Stefanski is 36. But he’s more old school and good soldier in Zimmer’s eyes. More in tune with the West Coast offense that he learned under Brad Childress, Bill Musgrave and Pat Shurmur. And will continue learning and fine tuning with Kubiak guiding him while Zimmer ideally returns all his attention back to a defense that slipped from first in points allowed (15.8) to ninth (21.3).

Most people consider Kubiak’s offense a running offense. But it’s really just more of a traditional offense that runs to set up the pass. Right or wrong, it falls in step with Zimmer’s desire for balance, complementary ball possession and the play-action deep-throw opportunities that it creates.

Kubiak ran the ball at least 40 percent of the time in 11 seasons as Broncos offensive coordinator (1995-05), eight years as Houston’s head coach (2006-13), one year as Ravens offensive coordinator (2014) and two years as Broncos head coach (2015-16). He ran it more than 50 percent of the time in six of those 22 seasons.

If anyone knows what running the ball can do for a team, it’s a guy who spent more than two decades with John Elway in Denver.

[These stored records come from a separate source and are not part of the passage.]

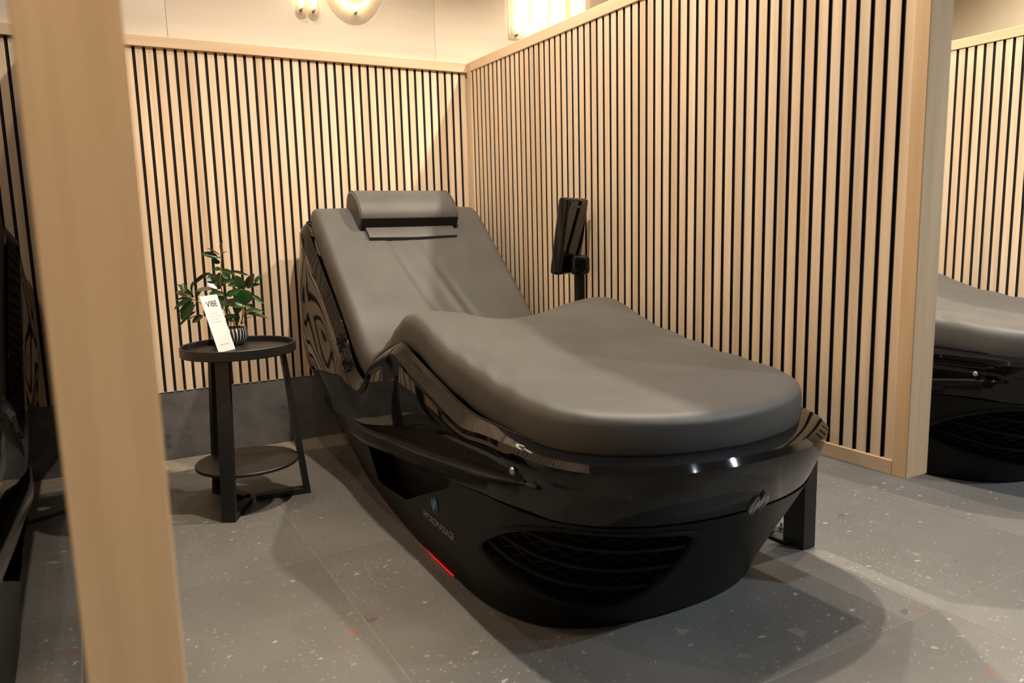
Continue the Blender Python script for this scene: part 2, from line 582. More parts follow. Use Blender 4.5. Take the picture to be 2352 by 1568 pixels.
def partition(x0, y_end, label, y_start=-0.016, both=False):
    t = thing('slatted_partition', label, 'partition', (x0, y_end, 0), 0, 'slatted oak partitions between the bays')
    zb, zt = 0.323, Z1S + 0.044
    fw_ = 0.041
    L = y_start - y_end
    obj('core_panel', boxmesh('core_panel', 0.007, PT - 0.011, 0.01, L - 0.01, zb + 0.02, zt - 0.02), 'felt', t)
    obj('frame_upright', boxmesh('frame_upright', -0.004, PT, 0, fw_, zb, zt, 0.0015, 1), 'frame_v', t)
    obj('frame_upright', boxmesh('frame_upright_rear', -0.004, PT, L - fw_, L, zb, zt, 0.0015, 1), 'frame_v', t)
    obj('bottom_rail', boxmesh('bottom_rail', -0.004, PT, fw_, L - fw_, zb, 0.362, 0.0015, 1), 'frame_y', t)
    obj('cap_rail', boxmesh('partition_cap', -0.0045, PT + 0.0005, fw_, L - fw_, Z1S, zt, 0.0015, 1), 'frame_y', t)
    y = L - (0.0711 - PP / 2) + 0.016 + 0.0
    y = (-0.0711 + PP / 2) - y_end
    while y > fw_ + 0.004:
        obj('slat', slat_pw, 'slat', t, (0.0, y, 0.362))
        if both:
            obj('slat', slat_pw, 'slat', t, (PT - 0.004, y, 0.362), (0, 0, math.pi))
        y -= PP
    for ly in (0.331, L - 0.45):
        leg = obj('steel_leg', boxmesh('steel_leg', 0.022, 0.077, 0, 0.078, 0.0, zb + 0.001, 0.004, 3), 'steel', t, (0, ly, 0))
        obj('base_plate', boxmesh('base_plate', 0.010, 0.086, 0.05, 0.155, 0.0, 0.009, 0.001, 1), 'steel', leg)
        bolt = [(0.012, 0.009), (0.012, 0.0105), (0.0, 0.0105)]
        for bxx in (0.028, 0.070):
            wsh = obj('washer', lathe('washer', [(0.0, 0.009), (0.0135, 0.009), (0.0135, 0.0115), (0.0, 0.0115)], 24), 'zinc', leg, (bxx, 0.125, 0))
            obj('bolt_nut', lathe('bolt_nut', [(0.0, 0.0115), (0.0095, 0.0115), (0.0095, 0.0225), (0.0085, 0.024), (0.0045, 0.024), (0.0045, 0.034), (0.0035, 0.036), (0.0, 0.036)], 6, 20), 'zinc', leg, (bxx, 0.125, 0))
    return t


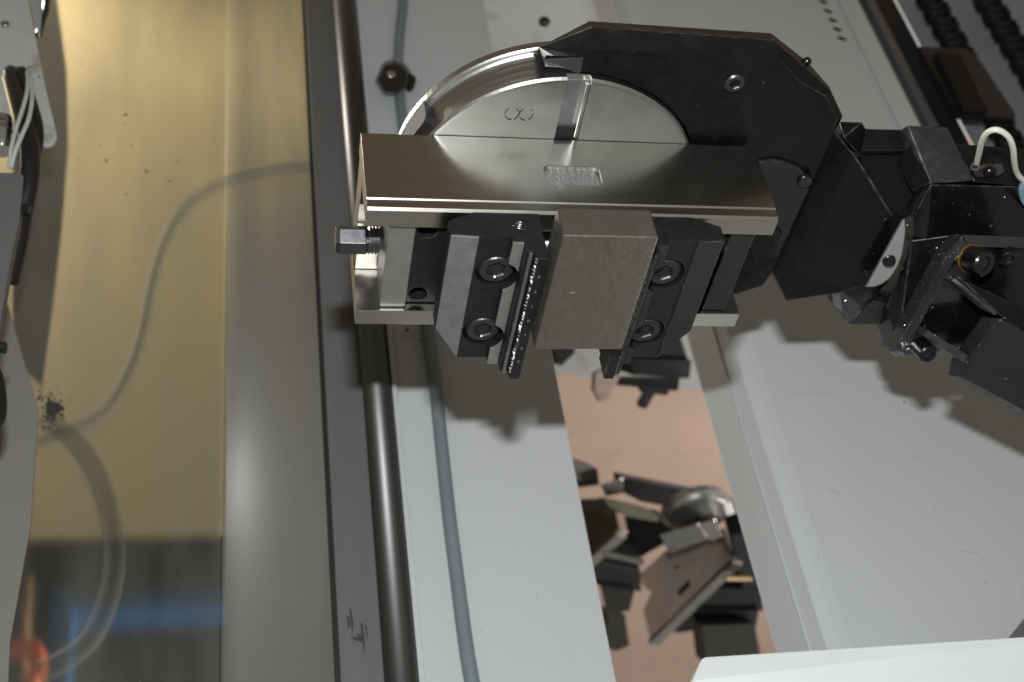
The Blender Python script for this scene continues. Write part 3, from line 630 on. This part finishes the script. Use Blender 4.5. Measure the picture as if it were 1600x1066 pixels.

Kubiak was Elway’s backup when the Hall of Fame quarterback lost three Super Bowls in four years in the late ’80s. In 1989, the Broncos had the No. 1 scoring defense (14.1) when they were crushed 55-10 by the 49ers in the Super Bowl.

Eight years later, Kubiak was Mike Shanahan’s offensive coordinator when Elway’s career ended with him riding Hall of Fame running back Terrell Davis to back-to-back Super Bowls as Davis rushed for 3,758 yards and 36 touchdowns in 31 games.

Of course, the NFL is viewed by many as a different game now. A game that’s best played with new-age offenses using RPOs (run-pass options), sleight-of-hand misdirection and unconventional thinking.

The Broncos certainly feel that way and made it loud and clear when they pulled a 180 and turned their back on Kubiak’s presumed return as offensive coordinator after a two-year retirement.

Kubiak and new coach Vic Fangio — the 60-year-old former Bears defensive coordinator — couldn’t see eye to eye on offensive style, philosophy or assistants Kubiak wanted to hire. And old friend Elway didn’t intercede.

That means Elway sided with Fangio over a guy who had helped Denver and Elway win all three of their Super Bowls. He sided with the defensive-minded 60-something head coach who thinks Kubiak’s approach is outdated.

Meanwhile, 914 miles northeast of Denver there’s another defensive-minded 60-something head coach. He sees no expiration date on Kubiak’s approach. He sees someone who has posted a top-10 scoring offense 15 times in 22 years as a head coach or coordinator. And he sees that fitting well with a team that just finished 19th in scoring in a season when the top four scoring teams all advanced to the conference finals.

It’s a good fit. Whether it’s a successful one will depend on a lot of variables that start with building Kubiak and Stefanski a better offensive line.